21.2.2015: „PARISER LEBEN“ – Sex-Rochaden mit Zeitgeist-Mascherl 

 Jacques Offenbachs „Pariser Leben“, seine famose Satire über eine bürgerliche Großstadt-Lebewelt aus dem Jahr 1866 ist hier in der neuen Inszenierung der Volksoper ins Jahr 2015 gerutscht. Regisseur und Bühnenbildner Michiel Dijkema will aktuelles Musiktheater bieten. Da haben wir es. Ob aber das Zeitgeist-Mascherl auch wirklich gut tut? Nun, die Sex-Rochaden in einem abgefuckten Paris mit abgefuckten Typen hat bei einem Teil des Premierenpublikums schon Gefallen gefunden. Nicht so ganz positiv fielen die Urteil der Offenbach-Gourmets aus. Für zähe (am Beginn) und später dann doch flotte Unterhaltung ist jedenfalls gesorgt, und mit einigem Werbeaufwand wird sich diese Produktion wohl ganz gut verkaufen lassen. Darauf kommt es ja schließlich heute im Wiener Leben, im Kulturleben, an.

 Dirigent Sébastien Rouland heizt (die Fachleute sagen dazu: hudeln) in der Ouvertüre so an,  dass manche der Musikern gar nicht alle der ihnen vorgeschriebenen Noten spielen können. Viel Applaus. Aber auch die Choristen haben tapfer einige Unebenheiten zu überwinden. Viel Applaus auch für sie.
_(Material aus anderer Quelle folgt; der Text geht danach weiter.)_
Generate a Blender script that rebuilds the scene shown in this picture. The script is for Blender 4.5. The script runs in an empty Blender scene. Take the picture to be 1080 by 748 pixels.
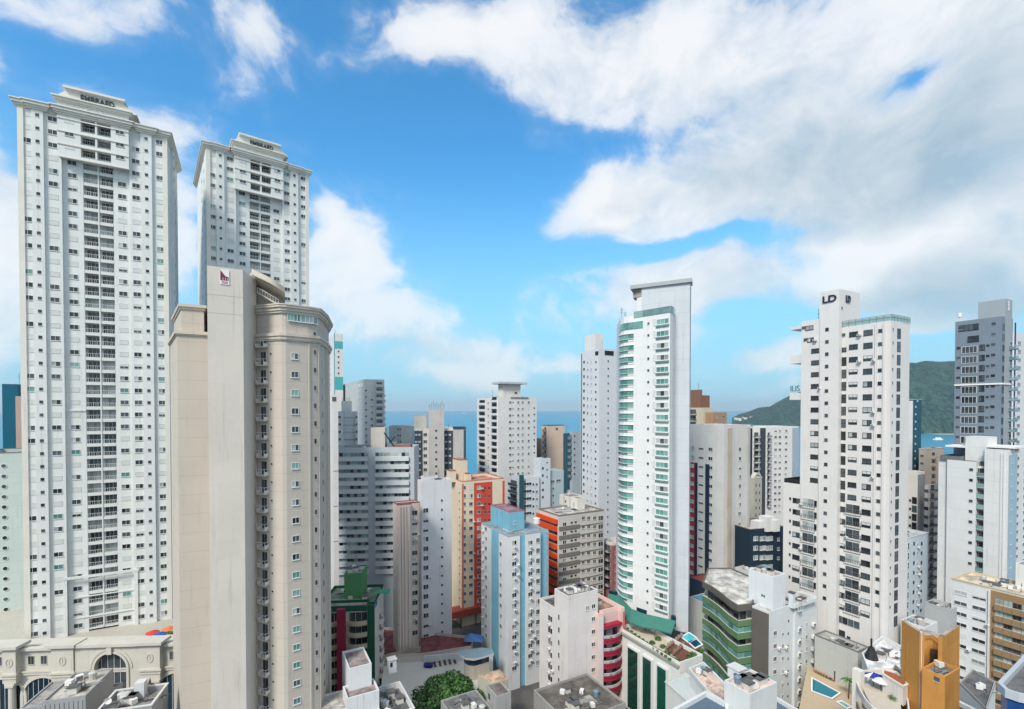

Schon ein verdienter. Und im solistischen Aufgebot wirkt der sängerische Zuschnitt eher nach Muscial-Kleinformat als dass er einem großen Opernhaus entsprechen könnte. Macht nichts, erfreuen wir uns an wiederholtes Posieren in gängigen Sex-Stellungen (nicht besondern erotisch prickelnde) und an manch doch feiner gezeichnete Situationskomik. Und die ausgelassen wippenden Schaufensterpuppen wie die leicht geschürzten Cancan-Girls (Choreographie: Bohdana Szivacz) vermitteln schon einiges mehr an Sexappeal und Showstimmung.

 Regisseur Dijkema zieht sein Konzept durch: Eine gut eingesetzte, einige Überraschungen bringende Drehbühne mit einem Aufbau in einer Art Narrenturm, ständig in kräftiges dunkles, kaum atmosphärisches Blau getaucht; und alles ohne den geringsten Ansatz französischen Impressionsmus-Flair herbeizaubern zu wollen. Vulgäre Vorstadttypen torkeln hier herum, während das schwedische Touristenpaar Gondermark nach erotischen Vergnügungen Ausschau hält. Turbulent geht es dabei zu, und im nicht gerade übersichtlichen Reigen sind sehr wohl einige Gustostückerln zu finden. Kurt Schreibmayer, nach Bayreuther Wagner-Rufen in früheren Tagen in der Volksoper nun ein angegrauter Liebestoller, ist als der im erotischen Tingeltangel an der Nase herumgeführte Baron Gondermark spielerisch wie musikalisch einfach brillant. Besonders sensibel berührt sein Duett als ein nach Intimität mit Pauline (Johanna Arrouas) Suchender, während dem sich der Vorhang senkt. Und auch die (unerwünschte) Panne hatte ihren Reiz, als sich am Bühnenpodest ein Bolzen löste, Schreibmayer singend in den entstandenen Zwischenraum stürzte und trotzdem keine einzige Note verschluckte.

 Ja, sucht man auf der Bühne nach Lieblingen, so kann man sie im großen Aufgebot je nach Geschmack auch finden. Elisabeth Schwarz ist mit ihrer frischen, wendigen Spielfreude eine originell aufreizende Gabrielle. Helga Papouschek findet für die überreife Madame de Quimper-Karadec genau den richtigen Kammerton. Caroline Melzer muss dezent ihrem Gatten Gondermark folgen. Daniel Prohaska und Rasmus Borkowski bringen als eher herabgekommene Durchschnitts-Pariser Gardefeu und Bobinet das Verwechslungsspiel langsam in Schwung. Christian Drescher kann sich als quirliger Schuster Jean Frick gut behaupten. Annely Peebo sucht als attraktive Escort-Dame Metella im so wunderbar melodischen Brief-Rondo nach der musikalischen Linie. Wer ausgefuchste Transvestiten liebt: bitte, Thomas Zisterer. Somit ist kein inszenatorischer Geniestreich zu dokumentieren, doch ein mit der Zeit in Schwung kommendes unterhaltsames Spektakel.